Copy exactly the lines from the start of the data below through the one that carries "S.view_settings.exposure = 0.0;", and only those.

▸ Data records
┄┄┄┄┄┄┄┄┄┄┄┄┄┄┄┄┄┄┄┄

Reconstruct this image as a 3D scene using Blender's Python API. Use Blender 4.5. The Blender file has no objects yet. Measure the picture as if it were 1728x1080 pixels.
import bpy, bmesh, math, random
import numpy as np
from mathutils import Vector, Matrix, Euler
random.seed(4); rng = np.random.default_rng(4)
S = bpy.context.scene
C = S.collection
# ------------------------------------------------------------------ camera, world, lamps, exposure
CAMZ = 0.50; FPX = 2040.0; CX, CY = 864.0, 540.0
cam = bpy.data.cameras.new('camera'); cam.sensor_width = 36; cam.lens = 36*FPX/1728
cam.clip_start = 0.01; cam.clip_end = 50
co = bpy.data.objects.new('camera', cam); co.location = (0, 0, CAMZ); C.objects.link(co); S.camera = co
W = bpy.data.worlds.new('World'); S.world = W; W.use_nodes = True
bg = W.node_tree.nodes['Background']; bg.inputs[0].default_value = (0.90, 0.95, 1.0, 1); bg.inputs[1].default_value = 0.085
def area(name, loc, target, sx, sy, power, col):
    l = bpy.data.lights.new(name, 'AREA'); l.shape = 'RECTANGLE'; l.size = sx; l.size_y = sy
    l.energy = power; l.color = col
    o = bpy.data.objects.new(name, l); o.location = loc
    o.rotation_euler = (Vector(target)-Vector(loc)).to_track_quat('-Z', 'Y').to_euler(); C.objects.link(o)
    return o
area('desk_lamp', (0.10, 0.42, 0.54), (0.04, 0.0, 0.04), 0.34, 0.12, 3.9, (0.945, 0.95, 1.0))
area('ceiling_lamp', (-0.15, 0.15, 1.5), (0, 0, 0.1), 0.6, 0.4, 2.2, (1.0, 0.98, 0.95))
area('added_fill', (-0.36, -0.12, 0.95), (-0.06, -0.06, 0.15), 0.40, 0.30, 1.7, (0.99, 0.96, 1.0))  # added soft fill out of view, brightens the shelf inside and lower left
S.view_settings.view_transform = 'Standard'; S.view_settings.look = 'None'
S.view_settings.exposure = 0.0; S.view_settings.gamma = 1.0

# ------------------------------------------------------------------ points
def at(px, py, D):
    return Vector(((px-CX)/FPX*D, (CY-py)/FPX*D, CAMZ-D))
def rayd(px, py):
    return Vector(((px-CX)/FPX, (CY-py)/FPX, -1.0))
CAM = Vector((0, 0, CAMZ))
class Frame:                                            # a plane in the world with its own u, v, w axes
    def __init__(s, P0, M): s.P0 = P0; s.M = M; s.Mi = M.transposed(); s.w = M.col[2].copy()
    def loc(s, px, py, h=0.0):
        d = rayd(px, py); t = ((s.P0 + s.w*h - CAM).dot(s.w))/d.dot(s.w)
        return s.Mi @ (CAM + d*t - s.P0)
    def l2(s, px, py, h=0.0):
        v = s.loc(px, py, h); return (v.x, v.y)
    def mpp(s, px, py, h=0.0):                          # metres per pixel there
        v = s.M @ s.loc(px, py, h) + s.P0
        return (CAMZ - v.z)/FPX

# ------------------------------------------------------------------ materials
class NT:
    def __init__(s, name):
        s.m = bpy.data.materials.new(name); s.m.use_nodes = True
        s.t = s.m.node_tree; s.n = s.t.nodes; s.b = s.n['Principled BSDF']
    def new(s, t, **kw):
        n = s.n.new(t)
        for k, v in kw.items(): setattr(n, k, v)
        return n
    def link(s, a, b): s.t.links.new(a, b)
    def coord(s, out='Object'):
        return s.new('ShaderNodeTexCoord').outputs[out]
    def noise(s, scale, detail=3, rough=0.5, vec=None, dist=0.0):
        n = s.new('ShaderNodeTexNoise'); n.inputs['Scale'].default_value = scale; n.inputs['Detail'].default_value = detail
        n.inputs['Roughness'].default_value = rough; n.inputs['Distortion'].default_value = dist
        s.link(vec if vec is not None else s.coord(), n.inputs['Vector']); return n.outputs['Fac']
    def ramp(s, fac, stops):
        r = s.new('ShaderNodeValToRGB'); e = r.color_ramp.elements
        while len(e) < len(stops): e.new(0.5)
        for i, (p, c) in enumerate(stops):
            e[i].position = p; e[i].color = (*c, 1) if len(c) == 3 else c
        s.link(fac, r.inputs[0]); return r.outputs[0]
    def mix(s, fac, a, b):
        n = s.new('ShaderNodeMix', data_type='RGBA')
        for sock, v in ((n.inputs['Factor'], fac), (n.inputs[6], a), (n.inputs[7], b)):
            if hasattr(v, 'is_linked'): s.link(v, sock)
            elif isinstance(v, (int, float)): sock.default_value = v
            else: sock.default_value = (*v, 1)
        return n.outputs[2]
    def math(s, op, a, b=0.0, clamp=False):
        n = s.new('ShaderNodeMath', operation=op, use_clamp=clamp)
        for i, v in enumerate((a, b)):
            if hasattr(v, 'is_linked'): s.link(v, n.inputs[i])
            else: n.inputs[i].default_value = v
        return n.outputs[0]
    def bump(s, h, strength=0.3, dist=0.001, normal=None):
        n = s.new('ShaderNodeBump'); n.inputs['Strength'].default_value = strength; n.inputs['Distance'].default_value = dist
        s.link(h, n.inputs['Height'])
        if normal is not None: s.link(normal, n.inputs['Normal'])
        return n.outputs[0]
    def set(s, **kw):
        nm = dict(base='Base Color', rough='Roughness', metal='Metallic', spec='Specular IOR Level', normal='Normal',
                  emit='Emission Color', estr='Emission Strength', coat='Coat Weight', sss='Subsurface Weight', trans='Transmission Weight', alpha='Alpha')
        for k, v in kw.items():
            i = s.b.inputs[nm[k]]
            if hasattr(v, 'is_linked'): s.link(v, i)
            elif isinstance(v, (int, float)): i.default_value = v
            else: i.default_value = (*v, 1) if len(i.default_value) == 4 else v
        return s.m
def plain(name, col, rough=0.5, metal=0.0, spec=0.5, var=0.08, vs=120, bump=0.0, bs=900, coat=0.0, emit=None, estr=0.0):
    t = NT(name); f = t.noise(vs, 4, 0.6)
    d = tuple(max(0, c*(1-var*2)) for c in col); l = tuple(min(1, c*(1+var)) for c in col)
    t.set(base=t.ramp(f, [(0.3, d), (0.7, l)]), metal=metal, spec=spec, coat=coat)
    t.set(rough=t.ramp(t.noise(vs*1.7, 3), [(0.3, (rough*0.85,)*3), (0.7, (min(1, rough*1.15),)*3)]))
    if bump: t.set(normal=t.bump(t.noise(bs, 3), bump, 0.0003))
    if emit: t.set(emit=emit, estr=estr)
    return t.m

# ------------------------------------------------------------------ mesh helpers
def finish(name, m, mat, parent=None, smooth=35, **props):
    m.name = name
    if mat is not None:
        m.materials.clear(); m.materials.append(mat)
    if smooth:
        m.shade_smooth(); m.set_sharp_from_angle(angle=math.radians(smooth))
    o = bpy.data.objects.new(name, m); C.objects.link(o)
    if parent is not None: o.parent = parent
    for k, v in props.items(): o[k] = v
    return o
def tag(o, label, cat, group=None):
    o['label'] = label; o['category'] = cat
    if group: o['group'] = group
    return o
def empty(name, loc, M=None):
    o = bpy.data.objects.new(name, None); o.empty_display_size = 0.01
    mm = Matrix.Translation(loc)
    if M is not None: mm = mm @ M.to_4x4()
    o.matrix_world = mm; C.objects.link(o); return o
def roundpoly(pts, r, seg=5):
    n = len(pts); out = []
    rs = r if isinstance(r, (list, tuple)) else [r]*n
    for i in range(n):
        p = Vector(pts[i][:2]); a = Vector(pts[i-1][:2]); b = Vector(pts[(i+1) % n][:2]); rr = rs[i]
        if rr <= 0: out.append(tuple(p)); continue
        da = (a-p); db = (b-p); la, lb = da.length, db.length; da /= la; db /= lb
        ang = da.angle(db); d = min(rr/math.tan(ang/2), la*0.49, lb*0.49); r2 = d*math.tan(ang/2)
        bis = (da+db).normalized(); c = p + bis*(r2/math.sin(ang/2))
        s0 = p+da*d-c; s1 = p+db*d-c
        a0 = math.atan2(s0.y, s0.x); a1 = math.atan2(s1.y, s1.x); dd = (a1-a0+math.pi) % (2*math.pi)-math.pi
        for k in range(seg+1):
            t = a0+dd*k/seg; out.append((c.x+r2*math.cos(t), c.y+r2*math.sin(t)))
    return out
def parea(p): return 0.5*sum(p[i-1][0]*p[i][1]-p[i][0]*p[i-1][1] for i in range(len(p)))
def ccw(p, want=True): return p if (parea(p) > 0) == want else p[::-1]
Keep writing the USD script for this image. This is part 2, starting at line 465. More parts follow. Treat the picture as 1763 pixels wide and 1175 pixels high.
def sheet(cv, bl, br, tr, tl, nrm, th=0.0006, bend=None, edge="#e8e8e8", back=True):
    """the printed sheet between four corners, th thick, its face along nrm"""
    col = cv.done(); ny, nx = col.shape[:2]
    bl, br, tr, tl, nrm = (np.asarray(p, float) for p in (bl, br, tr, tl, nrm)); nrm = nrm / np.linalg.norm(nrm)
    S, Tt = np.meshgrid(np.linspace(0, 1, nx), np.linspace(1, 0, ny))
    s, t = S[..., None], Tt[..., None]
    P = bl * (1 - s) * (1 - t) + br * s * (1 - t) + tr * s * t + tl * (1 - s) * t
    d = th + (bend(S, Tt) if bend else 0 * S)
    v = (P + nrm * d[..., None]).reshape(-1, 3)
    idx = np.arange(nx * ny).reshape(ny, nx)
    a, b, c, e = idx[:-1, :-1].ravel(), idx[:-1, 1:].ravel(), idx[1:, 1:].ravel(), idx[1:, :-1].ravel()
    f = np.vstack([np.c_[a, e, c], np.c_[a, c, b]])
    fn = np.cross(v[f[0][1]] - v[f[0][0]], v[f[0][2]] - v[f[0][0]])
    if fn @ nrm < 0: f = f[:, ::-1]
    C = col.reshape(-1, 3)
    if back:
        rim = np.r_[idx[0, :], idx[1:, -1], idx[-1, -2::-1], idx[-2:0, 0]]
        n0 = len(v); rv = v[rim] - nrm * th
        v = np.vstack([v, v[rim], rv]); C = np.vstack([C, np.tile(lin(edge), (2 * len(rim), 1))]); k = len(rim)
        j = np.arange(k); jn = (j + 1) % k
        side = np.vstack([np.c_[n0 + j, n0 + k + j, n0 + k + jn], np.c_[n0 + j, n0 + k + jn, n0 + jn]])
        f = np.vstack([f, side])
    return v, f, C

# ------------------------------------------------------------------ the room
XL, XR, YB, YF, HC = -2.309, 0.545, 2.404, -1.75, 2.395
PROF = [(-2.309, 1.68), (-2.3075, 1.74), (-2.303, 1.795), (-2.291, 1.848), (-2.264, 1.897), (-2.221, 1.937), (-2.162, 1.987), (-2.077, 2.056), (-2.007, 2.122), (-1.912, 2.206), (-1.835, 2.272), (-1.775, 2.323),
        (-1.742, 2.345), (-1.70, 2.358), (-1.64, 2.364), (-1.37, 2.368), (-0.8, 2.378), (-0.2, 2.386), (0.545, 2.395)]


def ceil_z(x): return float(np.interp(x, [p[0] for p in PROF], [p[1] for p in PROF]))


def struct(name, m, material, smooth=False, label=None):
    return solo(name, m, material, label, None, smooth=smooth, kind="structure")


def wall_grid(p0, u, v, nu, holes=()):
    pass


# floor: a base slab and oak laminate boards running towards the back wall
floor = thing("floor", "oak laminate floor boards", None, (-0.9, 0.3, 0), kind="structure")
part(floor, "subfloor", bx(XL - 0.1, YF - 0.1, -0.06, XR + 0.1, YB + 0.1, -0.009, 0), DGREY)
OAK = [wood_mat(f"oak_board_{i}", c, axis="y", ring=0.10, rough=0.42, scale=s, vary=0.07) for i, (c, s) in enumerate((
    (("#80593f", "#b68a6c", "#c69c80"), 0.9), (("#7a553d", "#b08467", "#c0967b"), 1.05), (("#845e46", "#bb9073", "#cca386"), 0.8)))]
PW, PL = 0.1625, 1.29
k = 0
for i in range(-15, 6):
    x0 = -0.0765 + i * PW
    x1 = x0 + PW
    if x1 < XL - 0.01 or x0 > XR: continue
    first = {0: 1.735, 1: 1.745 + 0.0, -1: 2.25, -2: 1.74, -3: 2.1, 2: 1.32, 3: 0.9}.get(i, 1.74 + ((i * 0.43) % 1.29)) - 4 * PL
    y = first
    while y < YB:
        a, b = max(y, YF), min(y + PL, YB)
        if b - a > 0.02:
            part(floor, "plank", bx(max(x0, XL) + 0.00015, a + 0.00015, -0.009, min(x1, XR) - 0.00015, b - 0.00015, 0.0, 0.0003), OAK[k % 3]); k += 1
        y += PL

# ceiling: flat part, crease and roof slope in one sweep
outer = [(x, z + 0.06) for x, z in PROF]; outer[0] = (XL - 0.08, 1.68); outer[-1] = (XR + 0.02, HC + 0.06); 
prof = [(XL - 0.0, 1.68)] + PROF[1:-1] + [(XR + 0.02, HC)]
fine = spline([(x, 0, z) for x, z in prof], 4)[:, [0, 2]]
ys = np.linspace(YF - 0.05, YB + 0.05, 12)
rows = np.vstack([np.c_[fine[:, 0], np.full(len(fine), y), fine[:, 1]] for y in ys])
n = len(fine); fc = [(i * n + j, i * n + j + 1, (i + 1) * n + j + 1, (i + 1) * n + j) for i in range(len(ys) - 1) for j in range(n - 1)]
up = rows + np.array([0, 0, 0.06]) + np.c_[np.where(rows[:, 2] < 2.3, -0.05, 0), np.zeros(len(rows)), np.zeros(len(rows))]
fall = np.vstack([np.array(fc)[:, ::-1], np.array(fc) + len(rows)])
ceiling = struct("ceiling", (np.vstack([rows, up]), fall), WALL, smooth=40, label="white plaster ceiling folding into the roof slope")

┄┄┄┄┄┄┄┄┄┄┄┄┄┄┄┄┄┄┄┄

▸ Written response
Reconstruct this image as a 3D scene using Blender's Python API. Use Blender 4.5. The Blender file has no objects yet. Measure the picture as if it were 1728x1080 pixels.
import bpy, bmesh, math, random
import numpy as np
from mathutils import Vector, Matrix, Euler
random.seed(4); rng = np.random.default_rng(4)
S = bpy.context.scene
C = S.collection
# ------------------------------------------------------------------ camera, world, lamps, exposure
CAMZ = 0.50; FPX = 2040.0; CX, CY = 864.0, 540.0
cam = bpy.data.cameras.new('camera'); cam.sensor_width = 36; cam.lens = 36*FPX/1728
cam.clip_start = 0.01; cam.clip_end = 50
co = bpy.data.objects.new('camera', cam); co.location = (0, 0, CAMZ); C.objects.link(co); S.camera = co
W = bpy.data.worlds.new('World'); S.world = W; W.use_nodes = True
bg = W.node_tree.nodes['Background']; bg.inputs[0].default_value = (0.90, 0.95, 1.0, 1); bg.inputs[1].default_value = 0.085
def area(name, loc, target, sx, sy, power, col):
    l = bpy.data.lights.new(name, 'AREA'); l.shape = 'RECTANGLE'; l.size = sx; l.size_y = sy
    l.energy = power; l.color = col
    o = bpy.data.objects.new(name, l); o.location = loc
    o.rotation_euler = (Vector(target)-Vector(loc)).to_track_quat('-Z', 'Y').to_euler(); C.objects.link(o)
    return o
area('desk_lamp', (0.10, 0.42, 0.54), (0.04, 0.0, 0.04), 0.34, 0.12, 3.9, (0.945, 0.95, 1.0))
area('ceiling_lamp', (-0.15, 0.15, 1.5), (0, 0, 0.1), 0.6, 0.4, 2.2, (1.0, 0.98, 0.95))
area('added_fill', (-0.36, -0.12, 0.95), (-0.06, -0.06, 0.15), 0.40, 0.30, 1.7, (0.99, 0.96, 1.0))  # added soft fill out of view, brightens the shelf inside and lower left
S.view_settings.view_transform = 'Standard'; S.view_settings.look = 'None'
S.view_settings.exposure = 0.0; S.view_settings.gamma = 1.0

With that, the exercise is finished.